In the entries below, find the line with "What Blender Python" and the line with "np.cos(7.1 * y - 3.0 * x))", then retype both and everything between them exactly. Do not copy the pictures.

▶ [Input material]
--- Start ---

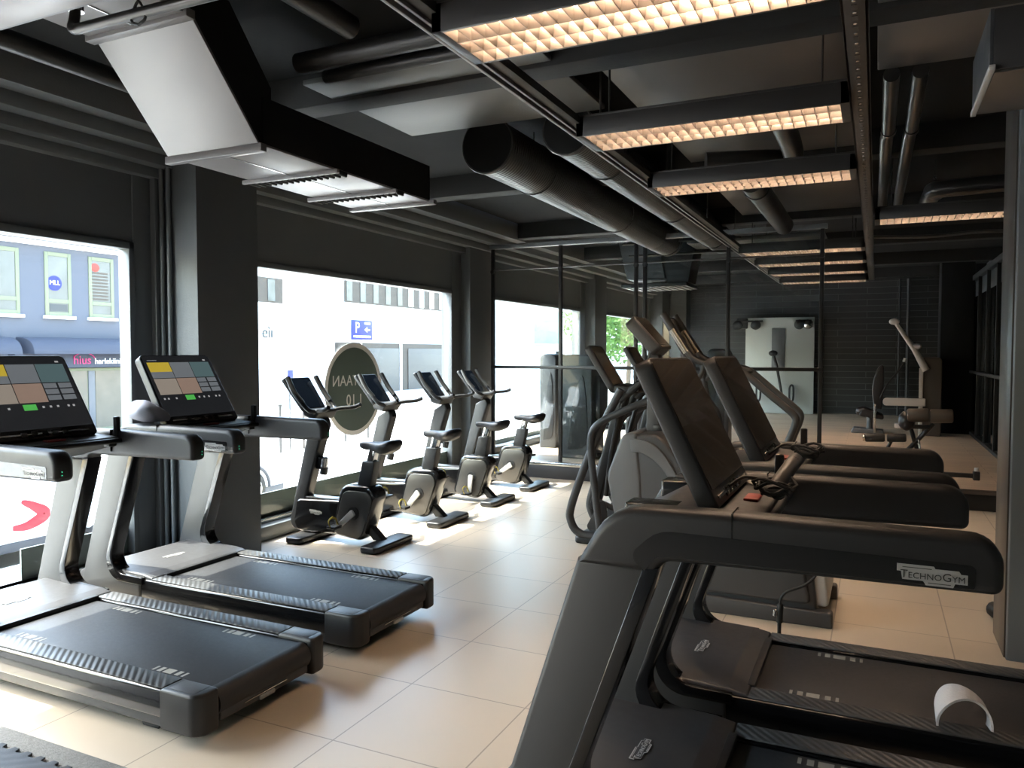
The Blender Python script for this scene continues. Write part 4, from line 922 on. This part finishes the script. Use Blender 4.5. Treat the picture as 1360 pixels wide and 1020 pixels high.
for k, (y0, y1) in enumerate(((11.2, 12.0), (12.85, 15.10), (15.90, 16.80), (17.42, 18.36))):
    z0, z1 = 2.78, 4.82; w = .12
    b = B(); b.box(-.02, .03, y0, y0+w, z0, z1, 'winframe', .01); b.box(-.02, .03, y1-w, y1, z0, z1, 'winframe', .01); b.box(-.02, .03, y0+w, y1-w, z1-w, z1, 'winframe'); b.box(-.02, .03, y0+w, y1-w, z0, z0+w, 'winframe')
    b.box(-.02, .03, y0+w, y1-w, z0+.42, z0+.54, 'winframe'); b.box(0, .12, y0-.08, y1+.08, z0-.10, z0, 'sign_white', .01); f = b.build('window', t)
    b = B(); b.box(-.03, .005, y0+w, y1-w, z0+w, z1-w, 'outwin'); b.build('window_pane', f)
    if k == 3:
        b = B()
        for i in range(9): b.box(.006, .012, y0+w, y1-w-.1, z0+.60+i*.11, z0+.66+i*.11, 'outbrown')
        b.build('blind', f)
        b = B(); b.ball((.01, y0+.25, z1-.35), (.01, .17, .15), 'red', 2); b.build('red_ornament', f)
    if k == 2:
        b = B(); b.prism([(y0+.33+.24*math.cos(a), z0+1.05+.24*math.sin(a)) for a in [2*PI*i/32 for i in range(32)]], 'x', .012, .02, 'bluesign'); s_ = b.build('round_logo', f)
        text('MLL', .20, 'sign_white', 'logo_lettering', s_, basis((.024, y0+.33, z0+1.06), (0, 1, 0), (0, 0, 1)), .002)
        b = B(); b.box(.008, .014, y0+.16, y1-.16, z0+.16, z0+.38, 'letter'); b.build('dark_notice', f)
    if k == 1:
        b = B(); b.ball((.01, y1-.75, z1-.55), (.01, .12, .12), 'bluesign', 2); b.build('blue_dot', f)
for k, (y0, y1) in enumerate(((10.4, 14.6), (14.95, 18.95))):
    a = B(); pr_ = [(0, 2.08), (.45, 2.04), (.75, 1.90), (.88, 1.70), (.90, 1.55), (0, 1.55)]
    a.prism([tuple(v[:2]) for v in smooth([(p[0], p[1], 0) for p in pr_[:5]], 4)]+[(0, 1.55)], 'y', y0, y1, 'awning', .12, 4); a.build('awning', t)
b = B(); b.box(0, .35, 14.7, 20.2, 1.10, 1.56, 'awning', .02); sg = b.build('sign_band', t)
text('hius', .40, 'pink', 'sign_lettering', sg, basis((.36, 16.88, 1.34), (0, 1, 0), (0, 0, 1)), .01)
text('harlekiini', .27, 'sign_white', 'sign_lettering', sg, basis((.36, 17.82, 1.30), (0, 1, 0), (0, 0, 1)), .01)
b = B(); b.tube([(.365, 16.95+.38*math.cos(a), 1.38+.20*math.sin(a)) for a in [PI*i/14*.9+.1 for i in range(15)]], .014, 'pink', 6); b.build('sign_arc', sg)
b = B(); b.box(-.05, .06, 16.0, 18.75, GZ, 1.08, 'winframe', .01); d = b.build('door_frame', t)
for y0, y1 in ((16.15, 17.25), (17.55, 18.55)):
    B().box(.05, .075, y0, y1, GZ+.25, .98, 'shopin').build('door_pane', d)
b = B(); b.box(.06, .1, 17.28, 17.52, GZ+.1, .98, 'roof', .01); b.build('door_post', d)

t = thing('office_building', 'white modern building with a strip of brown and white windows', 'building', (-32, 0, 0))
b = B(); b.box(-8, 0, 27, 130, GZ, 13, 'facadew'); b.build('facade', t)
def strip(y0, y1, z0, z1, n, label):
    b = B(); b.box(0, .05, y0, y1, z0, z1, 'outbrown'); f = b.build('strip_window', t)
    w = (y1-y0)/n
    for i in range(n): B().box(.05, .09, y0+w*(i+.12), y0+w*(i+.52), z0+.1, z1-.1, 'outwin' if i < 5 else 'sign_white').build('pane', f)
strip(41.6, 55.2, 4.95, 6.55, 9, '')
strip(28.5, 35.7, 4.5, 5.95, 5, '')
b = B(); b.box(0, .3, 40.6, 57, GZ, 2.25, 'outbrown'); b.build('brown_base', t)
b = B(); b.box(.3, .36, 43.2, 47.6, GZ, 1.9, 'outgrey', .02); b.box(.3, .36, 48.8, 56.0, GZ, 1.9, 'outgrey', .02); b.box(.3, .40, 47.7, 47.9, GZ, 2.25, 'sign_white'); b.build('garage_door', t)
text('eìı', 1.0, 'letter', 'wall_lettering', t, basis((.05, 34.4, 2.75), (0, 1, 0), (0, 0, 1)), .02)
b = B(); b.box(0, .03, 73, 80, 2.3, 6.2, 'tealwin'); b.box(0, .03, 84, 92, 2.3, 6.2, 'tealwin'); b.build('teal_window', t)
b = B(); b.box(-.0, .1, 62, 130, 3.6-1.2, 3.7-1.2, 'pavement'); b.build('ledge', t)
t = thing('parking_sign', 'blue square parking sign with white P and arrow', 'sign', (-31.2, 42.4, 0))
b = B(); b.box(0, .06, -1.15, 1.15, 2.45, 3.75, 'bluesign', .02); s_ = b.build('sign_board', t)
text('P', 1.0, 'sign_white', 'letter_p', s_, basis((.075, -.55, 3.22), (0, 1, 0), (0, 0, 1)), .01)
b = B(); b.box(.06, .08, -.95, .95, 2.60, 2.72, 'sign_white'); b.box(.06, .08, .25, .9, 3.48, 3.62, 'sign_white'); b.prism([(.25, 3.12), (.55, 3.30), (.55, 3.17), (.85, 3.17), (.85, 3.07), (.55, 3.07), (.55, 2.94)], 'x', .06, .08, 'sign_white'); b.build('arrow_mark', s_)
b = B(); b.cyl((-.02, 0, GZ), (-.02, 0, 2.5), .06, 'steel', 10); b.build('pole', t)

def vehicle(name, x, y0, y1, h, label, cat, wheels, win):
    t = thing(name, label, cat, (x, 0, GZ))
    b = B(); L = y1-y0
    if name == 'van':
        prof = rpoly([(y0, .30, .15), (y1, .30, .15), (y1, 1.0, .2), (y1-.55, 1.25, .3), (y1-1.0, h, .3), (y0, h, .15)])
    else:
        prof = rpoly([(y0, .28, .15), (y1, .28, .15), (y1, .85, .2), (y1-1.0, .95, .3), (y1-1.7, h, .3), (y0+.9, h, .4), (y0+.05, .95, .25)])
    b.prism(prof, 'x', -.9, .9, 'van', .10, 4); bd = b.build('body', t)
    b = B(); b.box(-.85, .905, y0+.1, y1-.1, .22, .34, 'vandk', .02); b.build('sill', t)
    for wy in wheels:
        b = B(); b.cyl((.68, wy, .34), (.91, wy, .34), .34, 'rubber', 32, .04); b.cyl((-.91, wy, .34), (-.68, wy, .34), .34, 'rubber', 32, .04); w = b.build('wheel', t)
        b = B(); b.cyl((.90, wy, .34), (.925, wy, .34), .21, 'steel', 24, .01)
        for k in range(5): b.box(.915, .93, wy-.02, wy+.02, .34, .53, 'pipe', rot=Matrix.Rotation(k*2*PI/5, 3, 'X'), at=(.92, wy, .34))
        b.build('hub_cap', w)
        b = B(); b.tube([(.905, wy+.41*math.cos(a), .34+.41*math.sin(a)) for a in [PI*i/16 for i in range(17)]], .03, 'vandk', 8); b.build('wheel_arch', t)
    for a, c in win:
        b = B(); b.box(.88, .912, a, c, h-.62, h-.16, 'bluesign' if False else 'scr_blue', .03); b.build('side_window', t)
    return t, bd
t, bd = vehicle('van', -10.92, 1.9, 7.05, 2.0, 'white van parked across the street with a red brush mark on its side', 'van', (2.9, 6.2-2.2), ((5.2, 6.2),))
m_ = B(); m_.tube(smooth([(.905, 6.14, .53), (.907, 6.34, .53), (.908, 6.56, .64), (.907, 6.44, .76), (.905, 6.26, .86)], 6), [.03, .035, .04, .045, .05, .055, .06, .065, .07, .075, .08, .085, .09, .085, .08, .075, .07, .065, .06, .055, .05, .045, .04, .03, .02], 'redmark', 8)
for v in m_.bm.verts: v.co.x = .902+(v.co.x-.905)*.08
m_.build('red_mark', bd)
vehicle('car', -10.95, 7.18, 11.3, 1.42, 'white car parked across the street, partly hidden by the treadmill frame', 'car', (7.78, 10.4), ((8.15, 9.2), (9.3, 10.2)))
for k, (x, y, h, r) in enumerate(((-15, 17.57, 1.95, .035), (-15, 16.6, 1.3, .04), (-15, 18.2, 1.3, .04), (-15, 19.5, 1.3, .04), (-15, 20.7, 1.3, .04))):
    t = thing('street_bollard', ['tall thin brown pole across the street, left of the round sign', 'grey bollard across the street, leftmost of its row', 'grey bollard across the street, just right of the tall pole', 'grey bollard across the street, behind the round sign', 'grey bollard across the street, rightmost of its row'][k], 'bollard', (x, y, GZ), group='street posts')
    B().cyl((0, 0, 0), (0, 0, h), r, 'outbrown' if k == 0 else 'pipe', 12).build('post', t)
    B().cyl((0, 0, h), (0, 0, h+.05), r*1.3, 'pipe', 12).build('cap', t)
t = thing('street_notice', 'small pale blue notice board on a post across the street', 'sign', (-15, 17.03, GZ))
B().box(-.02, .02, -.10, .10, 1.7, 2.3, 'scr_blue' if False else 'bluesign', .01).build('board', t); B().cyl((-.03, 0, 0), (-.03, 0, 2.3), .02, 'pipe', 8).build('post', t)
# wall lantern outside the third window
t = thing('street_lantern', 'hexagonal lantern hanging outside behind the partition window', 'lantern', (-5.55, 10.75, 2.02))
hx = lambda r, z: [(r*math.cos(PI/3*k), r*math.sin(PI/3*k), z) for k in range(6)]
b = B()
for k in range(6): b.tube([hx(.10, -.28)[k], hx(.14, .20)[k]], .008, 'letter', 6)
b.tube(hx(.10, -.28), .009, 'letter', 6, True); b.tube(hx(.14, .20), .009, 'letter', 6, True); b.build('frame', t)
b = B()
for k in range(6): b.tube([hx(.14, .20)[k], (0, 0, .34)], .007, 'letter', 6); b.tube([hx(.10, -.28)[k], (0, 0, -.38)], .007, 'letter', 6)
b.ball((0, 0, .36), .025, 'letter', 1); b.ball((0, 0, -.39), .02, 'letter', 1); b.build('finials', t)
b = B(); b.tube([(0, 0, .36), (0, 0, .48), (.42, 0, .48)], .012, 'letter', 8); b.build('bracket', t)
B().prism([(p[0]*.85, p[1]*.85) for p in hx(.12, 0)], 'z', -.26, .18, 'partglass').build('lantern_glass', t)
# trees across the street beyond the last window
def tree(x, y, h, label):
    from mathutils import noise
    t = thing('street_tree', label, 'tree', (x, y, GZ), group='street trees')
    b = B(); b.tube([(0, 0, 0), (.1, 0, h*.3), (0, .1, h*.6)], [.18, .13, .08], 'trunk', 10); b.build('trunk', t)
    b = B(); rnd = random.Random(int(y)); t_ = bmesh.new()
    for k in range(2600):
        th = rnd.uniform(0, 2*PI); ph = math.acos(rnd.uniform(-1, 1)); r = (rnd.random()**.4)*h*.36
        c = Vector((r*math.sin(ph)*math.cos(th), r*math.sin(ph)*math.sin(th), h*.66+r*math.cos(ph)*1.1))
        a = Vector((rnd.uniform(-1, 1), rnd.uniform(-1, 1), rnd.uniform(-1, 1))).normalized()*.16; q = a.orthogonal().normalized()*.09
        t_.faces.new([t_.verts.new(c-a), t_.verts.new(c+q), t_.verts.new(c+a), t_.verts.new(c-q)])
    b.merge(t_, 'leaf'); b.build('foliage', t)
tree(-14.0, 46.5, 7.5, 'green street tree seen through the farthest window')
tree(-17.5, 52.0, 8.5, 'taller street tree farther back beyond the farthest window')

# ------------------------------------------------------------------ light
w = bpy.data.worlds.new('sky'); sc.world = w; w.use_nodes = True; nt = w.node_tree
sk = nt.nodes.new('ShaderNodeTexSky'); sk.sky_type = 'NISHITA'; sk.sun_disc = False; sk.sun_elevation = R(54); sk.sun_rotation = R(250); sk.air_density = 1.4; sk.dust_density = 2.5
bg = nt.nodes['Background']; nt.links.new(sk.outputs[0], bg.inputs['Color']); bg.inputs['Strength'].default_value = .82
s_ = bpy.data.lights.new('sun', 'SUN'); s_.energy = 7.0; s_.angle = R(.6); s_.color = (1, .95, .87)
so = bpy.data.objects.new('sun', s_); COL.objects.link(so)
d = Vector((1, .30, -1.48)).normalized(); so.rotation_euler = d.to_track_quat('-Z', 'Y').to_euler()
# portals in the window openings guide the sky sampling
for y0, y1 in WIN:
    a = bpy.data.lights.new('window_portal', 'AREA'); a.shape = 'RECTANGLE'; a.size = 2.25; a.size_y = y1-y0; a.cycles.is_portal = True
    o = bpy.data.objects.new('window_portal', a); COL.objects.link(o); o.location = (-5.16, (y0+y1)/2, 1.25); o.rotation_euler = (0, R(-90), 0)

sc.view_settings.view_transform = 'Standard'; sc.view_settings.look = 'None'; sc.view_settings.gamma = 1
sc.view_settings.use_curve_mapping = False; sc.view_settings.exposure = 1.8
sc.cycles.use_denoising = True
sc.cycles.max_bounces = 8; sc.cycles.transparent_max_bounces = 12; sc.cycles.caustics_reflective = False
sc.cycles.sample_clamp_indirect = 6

--- End ---
--- Start ---

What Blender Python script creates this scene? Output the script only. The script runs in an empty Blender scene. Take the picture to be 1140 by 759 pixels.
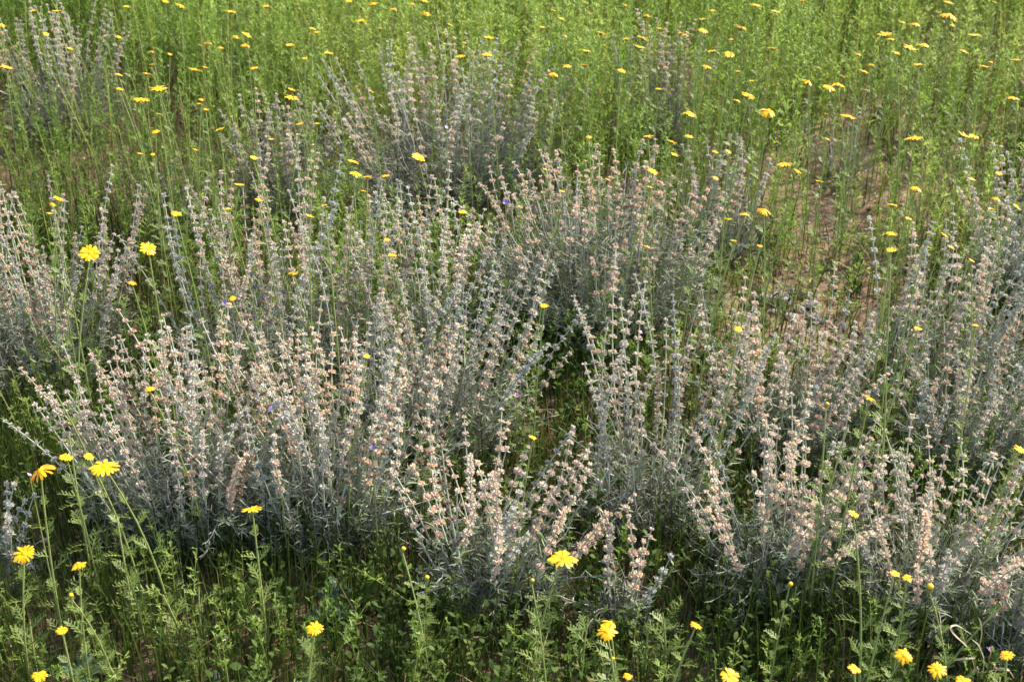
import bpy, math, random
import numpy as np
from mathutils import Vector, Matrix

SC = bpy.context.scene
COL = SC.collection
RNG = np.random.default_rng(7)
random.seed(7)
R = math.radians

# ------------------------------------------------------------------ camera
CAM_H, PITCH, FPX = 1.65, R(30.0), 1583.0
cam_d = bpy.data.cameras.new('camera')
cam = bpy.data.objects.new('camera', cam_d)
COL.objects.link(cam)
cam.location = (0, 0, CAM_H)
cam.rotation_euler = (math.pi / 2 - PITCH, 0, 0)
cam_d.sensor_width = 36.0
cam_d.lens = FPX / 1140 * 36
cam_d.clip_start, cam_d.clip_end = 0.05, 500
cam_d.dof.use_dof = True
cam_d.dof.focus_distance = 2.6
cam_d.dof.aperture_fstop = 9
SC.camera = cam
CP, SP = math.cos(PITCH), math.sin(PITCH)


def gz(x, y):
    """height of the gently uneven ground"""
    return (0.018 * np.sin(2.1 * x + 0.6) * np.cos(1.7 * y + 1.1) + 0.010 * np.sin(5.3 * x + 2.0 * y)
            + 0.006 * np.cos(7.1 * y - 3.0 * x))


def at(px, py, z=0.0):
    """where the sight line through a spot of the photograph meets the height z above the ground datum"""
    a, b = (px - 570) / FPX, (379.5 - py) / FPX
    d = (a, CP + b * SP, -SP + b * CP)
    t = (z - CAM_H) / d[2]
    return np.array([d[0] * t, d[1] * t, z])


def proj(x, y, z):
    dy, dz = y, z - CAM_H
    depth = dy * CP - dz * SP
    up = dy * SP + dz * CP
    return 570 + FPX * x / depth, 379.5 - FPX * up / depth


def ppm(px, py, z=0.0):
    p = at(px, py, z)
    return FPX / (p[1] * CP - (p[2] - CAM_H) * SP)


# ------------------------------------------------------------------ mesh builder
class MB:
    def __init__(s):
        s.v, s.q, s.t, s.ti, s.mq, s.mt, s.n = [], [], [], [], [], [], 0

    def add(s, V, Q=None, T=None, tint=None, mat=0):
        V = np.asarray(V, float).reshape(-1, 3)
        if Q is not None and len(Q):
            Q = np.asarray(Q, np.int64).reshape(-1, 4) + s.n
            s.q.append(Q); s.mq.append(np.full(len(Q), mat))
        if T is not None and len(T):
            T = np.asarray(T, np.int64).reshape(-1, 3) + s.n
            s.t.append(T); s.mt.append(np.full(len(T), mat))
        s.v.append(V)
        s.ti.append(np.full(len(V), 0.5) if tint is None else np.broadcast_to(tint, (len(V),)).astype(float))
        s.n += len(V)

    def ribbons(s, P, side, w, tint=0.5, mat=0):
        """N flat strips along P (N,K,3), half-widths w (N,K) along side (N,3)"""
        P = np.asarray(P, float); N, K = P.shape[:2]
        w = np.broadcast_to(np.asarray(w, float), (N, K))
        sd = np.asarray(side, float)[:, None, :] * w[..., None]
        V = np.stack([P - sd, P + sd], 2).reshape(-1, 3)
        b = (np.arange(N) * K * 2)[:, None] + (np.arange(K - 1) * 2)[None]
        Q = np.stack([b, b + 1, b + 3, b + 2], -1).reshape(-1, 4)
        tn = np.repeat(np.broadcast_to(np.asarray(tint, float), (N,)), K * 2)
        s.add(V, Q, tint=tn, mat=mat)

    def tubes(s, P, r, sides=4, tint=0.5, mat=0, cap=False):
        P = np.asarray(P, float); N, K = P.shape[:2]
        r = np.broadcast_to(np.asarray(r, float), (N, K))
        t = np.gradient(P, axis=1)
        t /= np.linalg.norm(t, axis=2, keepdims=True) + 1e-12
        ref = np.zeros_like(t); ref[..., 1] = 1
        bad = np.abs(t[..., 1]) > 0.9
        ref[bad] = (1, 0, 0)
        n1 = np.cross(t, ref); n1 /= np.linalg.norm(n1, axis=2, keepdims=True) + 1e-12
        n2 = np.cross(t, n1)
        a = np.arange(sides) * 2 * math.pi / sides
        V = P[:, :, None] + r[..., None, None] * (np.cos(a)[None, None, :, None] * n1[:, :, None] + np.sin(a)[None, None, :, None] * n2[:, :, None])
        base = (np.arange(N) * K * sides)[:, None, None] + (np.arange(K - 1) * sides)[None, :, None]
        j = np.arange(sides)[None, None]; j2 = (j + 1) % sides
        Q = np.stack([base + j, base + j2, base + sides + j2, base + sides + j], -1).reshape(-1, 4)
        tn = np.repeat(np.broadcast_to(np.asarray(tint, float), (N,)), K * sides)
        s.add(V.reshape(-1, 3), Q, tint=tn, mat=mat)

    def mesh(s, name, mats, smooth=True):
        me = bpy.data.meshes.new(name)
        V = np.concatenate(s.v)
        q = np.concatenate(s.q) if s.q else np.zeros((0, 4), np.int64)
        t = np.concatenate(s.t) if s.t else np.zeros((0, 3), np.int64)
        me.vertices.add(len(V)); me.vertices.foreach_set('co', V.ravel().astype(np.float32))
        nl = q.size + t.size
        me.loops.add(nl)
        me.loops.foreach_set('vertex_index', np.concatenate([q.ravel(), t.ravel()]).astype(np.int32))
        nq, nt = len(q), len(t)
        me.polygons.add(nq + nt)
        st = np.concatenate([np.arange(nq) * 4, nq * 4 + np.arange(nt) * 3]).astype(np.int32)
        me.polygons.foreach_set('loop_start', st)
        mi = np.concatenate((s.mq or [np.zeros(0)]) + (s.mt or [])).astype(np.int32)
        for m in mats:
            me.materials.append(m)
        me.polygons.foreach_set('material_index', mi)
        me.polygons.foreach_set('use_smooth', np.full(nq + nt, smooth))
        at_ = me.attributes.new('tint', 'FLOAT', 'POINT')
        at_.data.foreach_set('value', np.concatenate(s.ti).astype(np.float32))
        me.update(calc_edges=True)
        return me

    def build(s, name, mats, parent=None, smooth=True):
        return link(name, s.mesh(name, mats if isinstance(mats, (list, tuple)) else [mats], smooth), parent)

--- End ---

▶ [Output of the exercise]
What Blender Python script creates this scene? Output the script only. The script runs in an empty Blender scene. Take the picture to be 1140 by 759 pixels.
import bpy, math, random
import numpy as np
from mathutils import Vector, Matrix

SC = bpy.context.scene
COL = SC.collection
RNG = np.random.default_rng(7)
random.seed(7)
R = math.radians

# ------------------------------------------------------------------ camera
CAM_H, PITCH, FPX = 1.65, R(30.0), 1583.0
cam_d = bpy.data.cameras.new('camera')
cam = bpy.data.objects.new('camera', cam_d)
COL.objects.link(cam)
cam.location = (0, 0, CAM_H)
cam.rotation_euler = (math.pi / 2 - PITCH, 0, 0)
cam_d.sensor_width = 36.0
cam_d.lens = FPX / 1140 * 36
cam_d.clip_start, cam_d.clip_end = 0.05, 500
cam_d.dof.use_dof = True
cam_d.dof.focus_distance = 2.6
cam_d.dof.aperture_fstop = 9
SC.camera = cam
CP, SP = math.cos(PITCH), math.sin(PITCH)


def gz(x, y):
    """height of the gently uneven ground"""
    return (0.018 * np.sin(2.1 * x + 0.6) * np.cos(1.7 * y + 1.1) + 0.010 * np.sin(5.3 * x + 2.0 * y)
            + 0.006 * np.cos(7.1 * y - 3.0 * x))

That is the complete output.